Conversation elle-même suivie de ces non moins rageuses considérations :

« Ah, la vache, mais qu'est-ce qui m'arrive ? Ça doit être cette foutue bavette qui passe mal... Faut dire que, dans mon empressement à être à l'heure, j'ai encore pas dû assez mâcher... Et ces haricots mange-tout... Qu'est-ce qui m'a pris d'en prendre ! Je sais pourtant bien que leur pouvoir frenchbeanisant a sur mon cerveau naturellement enfiévré des effets comparables à ceux de la kryptonite sur les muscles d'acier de Superman : j'y perds mon latin, en l'occurrence, mon grand-breton... Merde ! Merde ! Merde ! Va falloir, pour faire illusion, que je transforme mon cours de ce tantôt en un exposé sur les gallicismes à éviter... ».

Étonnant, non ?

Écrit par : Chieuvrou | dimanche, 08 octobre 2006

Fariboles, voyons ! Vous vous êtes trahi par un détail inexact : je me rends à mon bureau, non par l'escalier, mais en passant par le merveilleux couloir rouge qui se trouve au même niveau.

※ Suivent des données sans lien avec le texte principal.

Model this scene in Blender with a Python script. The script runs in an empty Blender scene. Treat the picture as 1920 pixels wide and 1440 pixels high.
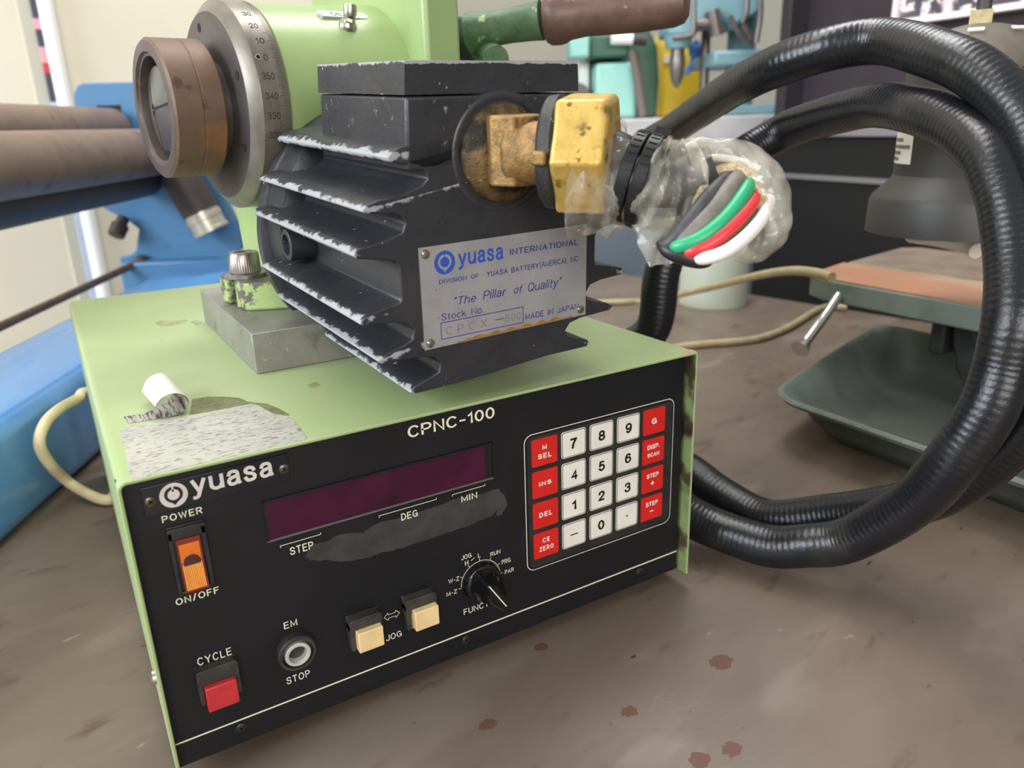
import bpy, bmesh, math, random
from mathutils import Vector, Matrix

random.seed(7)
scene = bpy.context.scene
COL = scene.collection
PI = math.pi

# ------------------------------------------------------------------ camera
CAM_F = 1451.0
cd = bpy.data.cameras.new('camera')
cam = bpy.data.objects.new('camera', cd)
COL.objects.link(cam)
cd.sensor_fit = 'HORIZONTAL'
cd.sensor_width = 36.0
cd.lens = CAM_F / 1920 * 36.0
cd.clip_start = 0.01
cd.clip_end = 50
R = Vector((0.8572739, -0.51396192, -0.03040718))
U = Vector((0.18931262, 0.25974497, 0.9469389))
F = Vector((0.47879243, 0.81754247, -0.31997206))
cam.matrix_world = Matrix(((R.x, U.x, -F.x, -0.0033), (R.y, U.y, -F.y, -0.3103), (R.z, U.z, -F.z, 0.2807), (0, 0, 0, 1)))
cd.dof.use_dof = True
cd.dof.focus_distance = 0.385
cd.dof.aperture_fstop = 10.0
scene.camera = cam

# ------------------------------------------------------------------ light
scene.view_settings.view_transform = 'Standard'
scene.view_settings.look = 'None'
scene.view_settings.exposure = 0.0
scene.view_settings.gamma = 1.0
scene.view_settings.use_curve_mapping = False
W = bpy.data.worlds.new('workshop_light')
scene.world = W
W.use_nodes = True
wn = W.node_tree
wbg = wn.nodes['Background']
wtc = wn.nodes.new('ShaderNodeTexCoord')
wsep = wn.nodes.new('ShaderNodeSeparateXYZ')
wr = wn.nodes.new('ShaderNodeValToRGB')
wr.color_ramp.elements[0].position = 0.0
wr.color_ramp.elements[0].color = (0.10, 0.09, 0.085, 1)
wr.color_ramp.elements[1].position = 1.0
wr.color_ramp.elements[1].color = (0.92, 0.93, 0.92, 1)
wm = wn.nodes.new('ShaderNodeMapRange')
wm.inputs[1].default_value = -0.4
wm.inputs[2].default_value = 0.7
wn.links.new(wtc.outputs['Generated'], wsep.inputs[0])
wn.links.new(wsep.outputs['Z'], wm.inputs[0])
wn.links.new(wm.outputs[0], wr.inputs[0])
wn.links.new(wr.outputs[0], wbg.inputs['Color'])
wbg.inputs['Strength'].default_value = 0.58

def area(name, loc, target, sx, sy, power, color):
    l = bpy.data.lights.new(name, 'AREA')
    l.shape = 'RECTANGLE'
    l.size = sx
    l.size_y = sy
    l.energy = power
    l.color = color
    o = bpy.data.objects.new(name, l)
    o.location = loc
    d = Vector(target) - Vector(loc)
    o.rotation_euler = d.to_track_quat('-Z', 'Y').to_euler()
    COL.objects.link(o)
    return o

area('window_daylight', (-2.2, 0.15, 1.15), (0.2, 0.2, 0.15), 1.5, 1.2, 92, (0.82, 0.91, 1.0))
area('ceiling_tube_light', (0.15, 0.55, 1.95), (0.2, 0.2, 0.1), 1.6, 0.5, 22, (1.0, 0.97, 0.90))
area('front_fill_light', (-0.7, -2.6, 1.0), (0.2, 0.1, 0.1), 2.0, 1.1, 62, (1.0, 0.97, 0.92))  # added unseen fill that brightens the upright front faces, not a known window

area('far_fill_light', (1.15, 0.9, 2.3), (1.2, 2.0, 0.35), 1.2, 0.8, 34, (0.95, 0.98, 1.0))  # added fill hung overhead to brighten the far counter and jug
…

"Blood and guts ! Je suis fait ! " s'égosilla l'imaginatif Astolphe en tombant au sol et en proie à la honte la plus noire.

Écrit par : Guillaume Cingal | dimanche, 08 octobre 2006

« Je suis fait comme Marat » ajouterai-je même, eu égard au fait que je dois, à bientôt 10 h 56, passer à la douche et en dépit du fait que je n'ai pas de baignoire.

Couloir rouge ? Je ne me souviens pas d'un tel lieu à la fac. Avouez plutôt, toute modestie à part, qu'on déroule le tapis rouge à chacune de vos arrivées.

Écrit par : Chieuvrou | dimanche, 08 octobre 2006

Je n'osais le dire. Cela dit, rendez vous de Thélème à n'importe quel point du rez-de-chaussée (la salle 12, par exemple), et vous verrez ce merveilleux couloir dignes des plus sublimes bordels de la IIIème République.